4 billion gallons of sewage goes where?

News and analysis by Dan Telvock, Investigative Post's environmental reporter

Sewage pollution in the Niagara River is impacting water quality and has a direct effect on quality of life, said EPA Regional Administrator Judith A. Enck.
Photo copyright © 2012 Daniel Novak Photo, Buffalo Landscapes & Cityscapes

Buffalo is one of the few Great Lakes cities that doesn’t have an EPA-approved long-term control plan that takes advantage of green technologies for its wastewater.

And mayors across the nation—minus Buffalo Mayor Byron Brown and a bunch of others—were in the nation’s capital last week to discuss how the federal regulations will cost municipalities billions to improve their wastewater treatment systems.

Mike DeGeorge, the mayor’s spokesman, did not return messages seeking comment.

Buffalo Sewer Authority dumps 4 billion gallons of untreated wastewater into local waterways each year, typically after heavy rainstorms  overburden the system. Yes, that’s 4 BILLION GALLONS.

According to EPA Regional Administrator Judith A. Enck, sewage pollution in the Niagara River has degraded water quality, made local fish inedible and has created sewage odors.

“Buffalo has made improvements to its combined system in recent years, but much more must be done to protect people’s health and water quality,” Enck said in March.

As Buffalo looks to revive its waterfront, protecting the water ought to be a part of the plan, but it never comes up whenever there’s a press conference about some economic development project at the waterfront.

According to the EPA, the Buffalo Sewer Authority was required to submit by July 2001 a long-term control plan to reduce sewage discharges.

One year passed with no submission. A second year passed, and still nothing. A third year passed, and still no plan. In 2004 the authority finally submitted a plan, but it was inadequate, according to the EPA’s March 2012 legal order.

The EPA gave the authority until April 30 to submit a new plan “to ensure the combined sewer overflows comply with technology and water quality-based requirements.”

The Buffalo Sewer Authority disagreed with the EPA order, stating that it is several years into a $60 million program that the EPA approved to better control its combined sewer overflows.

A month later in April, the Buffalo Sewer Authority submitted a new long-term control plan and the EPA is reviewing it, said EPA Region 2 Public Affairs Specialist Mike Basile.

The EPA estimates it could cost the Buffalo Sewer Authority upwards of $500 million over 15 years to comply and implement new green technology.
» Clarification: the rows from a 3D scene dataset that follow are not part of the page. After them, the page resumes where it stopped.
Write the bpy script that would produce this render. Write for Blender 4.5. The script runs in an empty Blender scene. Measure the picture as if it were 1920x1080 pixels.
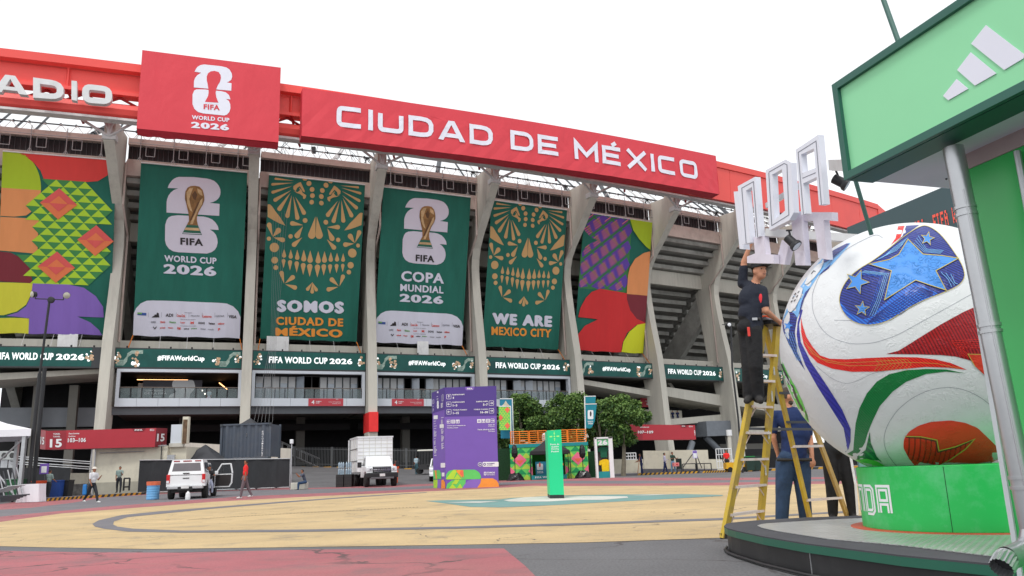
import bpy, bmesh, math, random
from math import sin, cos, pi, radians, sqrt, atan2, hypot, acos
from mathutils import Vector as V, Matrix
from mathutils.geometry import tessellate_polygon
random.seed(7)
SC = bpy.context.scene
COL = SC.collection
# ------------------------------------------------------------------ camera
F, PITCH, ROLL, HC = 1517.0, radians(12.74), radians(-1.98), 0.818
_fw = V((0, cos(PITCH), sin(PITCH))); _u0 = V((0, -sin(PITCH), cos(PITCH))); _r0 = V((1, 0, 0))
RT = _r0 * cos(ROLL) + _u0 * sin(ROLL)
UP = _u0 * cos(ROLL) - _r0 * sin(ROLL)
FW = _fw
CO = V((0, 0, HC))
cd = bpy.data.cameras.new('camera'); cam = bpy.data.objects.new('camera', cd); COL.objects.link(cam)
m = Matrix((RT, UP, -FW)).transposed().to_4x4(); m.translation = CO
cam.matrix_world = m
cd.sensor_width = 36.0; cd.lens = F / 1920 * 36.0; cd.clip_end = 3000; cd.clip_start = .05
SC.camera = cam
# ------------------------------------------------------------------ sky, sun, exposure (bright overcast)
W = bpy.data.worlds.new('World'); SC.world = W; W.use_nodes = True
nt = W.node_tree; nt.nodes.clear()
sky = nt.nodes.new('ShaderNodeTexSky'); sky.sky_type = 'NISHITA'; sky.sun_disc = False
SUN_EL, SUN_AZ = 58, 200
sky.sun_elevation = radians(SUN_EL); sky.sun_rotation = radians(SUN_AZ)
hs = nt.nodes.new('ShaderNodeHueSaturation'); hs.inputs['Saturation'].default_value = .12
b1 = nt.nodes.new('ShaderNodeBackground'); b1.inputs[1].default_value = .05
b2 = nt.nodes.new('ShaderNodeBackground'); b2.inputs[0].default_value = (.965, .985, 1, 1); b2.inputs[1].default_value = .97
ad = nt.nodes.new('ShaderNodeAddShader'); wo = nt.nodes.new('ShaderNodeOutputWorld')
nt.links.new(sky.outputs[0], hs.inputs['Color']); nt.links.new(hs.outputs[0], b1.inputs[0])
nt.links.new(b1.outputs[0], ad.inputs[0]); nt.links.new(b2.outputs[0], ad.inputs[1]); nt.links.new(ad.outputs[0], wo.inputs[0])
sl = bpy.data.lights.new('sun', 'SUN'); sl.energy = 1.5; sl.angle = radians(11); sl.color = (1, .97, .92)
so = bpy.data.objects.new('sun', sl); COL.objects.link(so)
el, az = radians(SUN_EL), radians(SUN_AZ)
sd = V((sin(az) * cos(el), cos(az) * cos(el), sin(el)))
so.rotation_euler = (-sd).to_track_quat('-Z', 'Y').to_euler()
SC.view_settings.view_transform = 'Standard'; SC.view_settings.look = 'None'
SC.view_settings.exposure = 0.0; SC.view_settings.gamma = 1.0; SC.view_settings.use_curve_mapping = False
SC.render.engine = 'CYCLES'
try: SC.cycles.max_bounces = 6; SC.cycles.use_denoising = True
except Exception: pass

# ------------------------------------------------------------------ photo measurements -> world
def ray(x, y): return FW + RT * ((x - 960) / F) - UP * ((y - 540) / F)
def aty(x, y, Y):
    r = ray(x, y); return CO + r * (Y / r.y)
def atz(x, y, z):
    r = ray(x, y); return CO + r * ((z - HC) / r.z)
def onp(x, y, p0, n):
    r = ray(x, y); return CO + r * ((V(p0) - CO).dot(V(n)) / r.dot(V(n)))
def gz(Y):                                   # the ground rises a little towards the stadium
    return 0.0 if Y < 42 else (.15 * (Y - 42) / 14 if Y < 56 else .15)
def gnd(x, y):
    z = 0
    for _ in range(12):
        p = atz(x, y, z); z2 = gz(p.y)
        if abs(z2 - z) < 1e-4: break
        z = z * .5 + z2 * .5
    p.z = z; return p
def gy(x, Y):                                # point on the ground at photo column x and depth Y
    p = aty(x, 800, Y); p2 = aty(x, 900, Y)
    t = (gz(Y) - p.z) / (p2.z - p.z); q = p.lerp(p2, t); return q

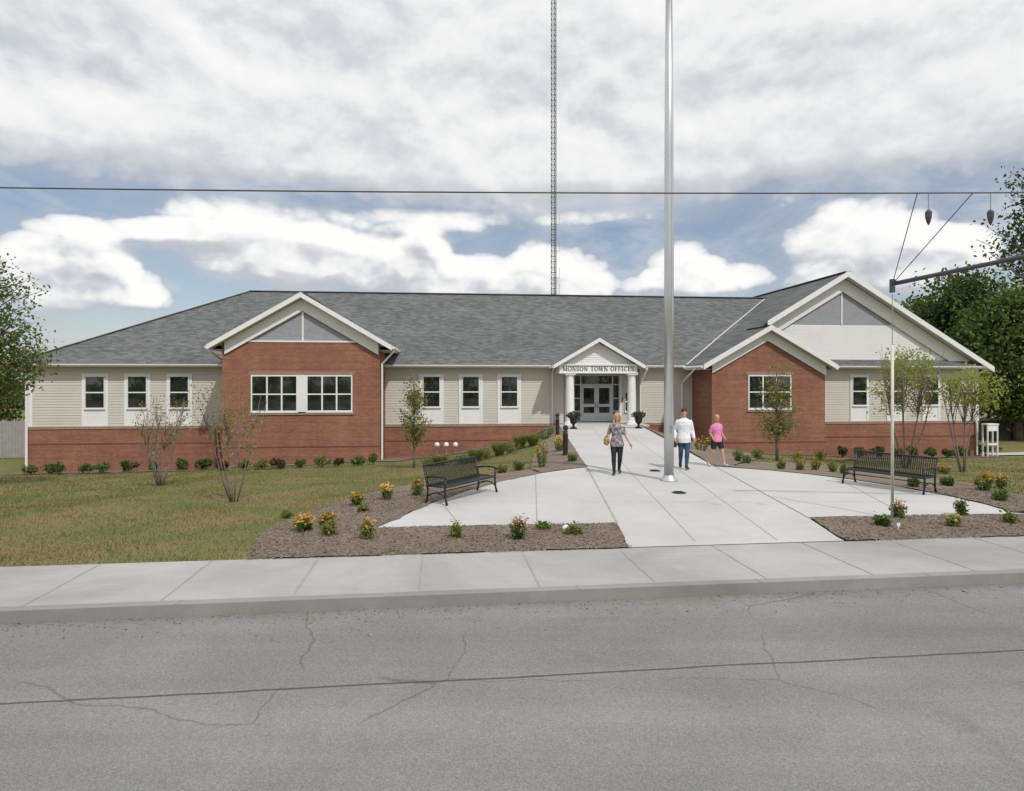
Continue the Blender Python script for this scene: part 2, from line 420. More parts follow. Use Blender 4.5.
def drape(name, poly, mat, off, step=0.3, kind='structure', zfun=None, jitter=0.0):
    P = []
    n = len(poly)
    for i in range(n):
        a, b = Vector(poly[i]), Vector(poly[(i + 1) % n]); L = (b - a).length; k = max(1, int(L / step))
        for j in range(k):
            p = a.lerp(b, j / k)
            if jitter: p = p + Vector((random.uniform(-1, 1), random.uniform(-1, 1))) * jitter
            P.append(p)
    nb = len(P); arr = np.array([tuple(p) for p in P])
    xs = np.arange(arr[:, 0].min(), arr[:, 0].max(), step); ys = np.arange(arr[:, 1].min(), arr[:, 1].max(), step)
    Xg, Yg = np.meshgrid(xs, ys); d = poly_dist(Xg, Yg, [tuple(p) for p in arr]); ok = d < -step * 0.4
    pts = P + [Vector((a, b)) for a, b in zip(Xg[ok], Yg[ok])]
    vo, eo, fo, *_ = delaunay_2d_cdt(pts, [], [list(range(nb))], 1, 1e-5)
    A = np.array([tuple(p) for p in vo]); z = (g(A[:, 0], A[:, 1]) if zfun is None else zfun(A[:, 0], A[:, 1])) + off
    me = bpy.data.meshes.new(name); me.from_pydata([(a, b, c) for (a, b), c in zip(A, z)], [], [list(f) for f in fo])
    o = link_mesh(name, me, mat, None, True)
    for p in me.polygons:
        if p.normal.z < 0: p.flip()
    return tag(o, kind=kind)

# ---- paved slabs
def slab(name, poly, mat, zf, th=0.25):
    mb = MB(); n = len(poly)
    top = [(x, y, zf(y)) for x, y in poly]; bot = [(x, y, zf(y) - th) for x, y in poly]
    mb.add(top + bot, [list(range(n)), list(range(n, 2 * n))[::-1]] + [(i, n + i, n + (i + 1) % n, (i + 1) % n) for i in range(n)])
    return tag(mb.build(name, mat), kind='structure')
WYS = [Y for Y in np.arange(36, 20, -2.0)]
def edge_pts(a, b, ys):
    return [(a[0] + (b[0] - a[0]) * (y - a[1]) / (b[1] - a[1]), y) for y in ys if min(a[1], b[1]) < y < max(a[1], b[1])]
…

Oftentimes, these costs are wrapped into the utility bills.

The Buffalo Niagara Riverkeeper submitted a plan to the Buffalo Sewer Authority last year called the Green Infrastructure Solutions to Buffalo’s Sewer Overflow Challenge. The Riverkeeper report shows how Philadelphia, Onondaga County (Syracuse) and Kansas City have implemented green infrastructure to successfully reduce its combined sewer overflows.  Some of the recommendations in the report include:
  • Establish a goal to capture and treat 95-98 percent of combined sewer overflows.
  • Change local zoning, building or utility regulations to require that all development employ green techniques that allow the first inch of rain to enter the ground, not the sewer systems. The city is currently creating a Green Code.
  • Engage the community more about water quality management.
  • Implement a long-term control plan that covers at least 25 years.
  • Participate in or lead watershed management planning efforts to address regional water quality challenges.

According to the Riverkeeper report, if Buffalo developed more green infrastructure, the city could:

  • Reduce stormwater flow to the combined sewer system by at least 45 percent and eliminate all of the combined sewer overflows for 95 percent of rain storms.
  • Free up an estimated 157 million gallons per day of treatment capacity at the Bird Island Treatment plant.
 The Buffalo Sewer Authority is piloting a green infrastructure program on Forest and Bird avenues that includes disconnecting home downspouts and using rain barrels to divert roof runoff from the sewer system, creating rain gardens and using pervious pavement along Clarendon Place.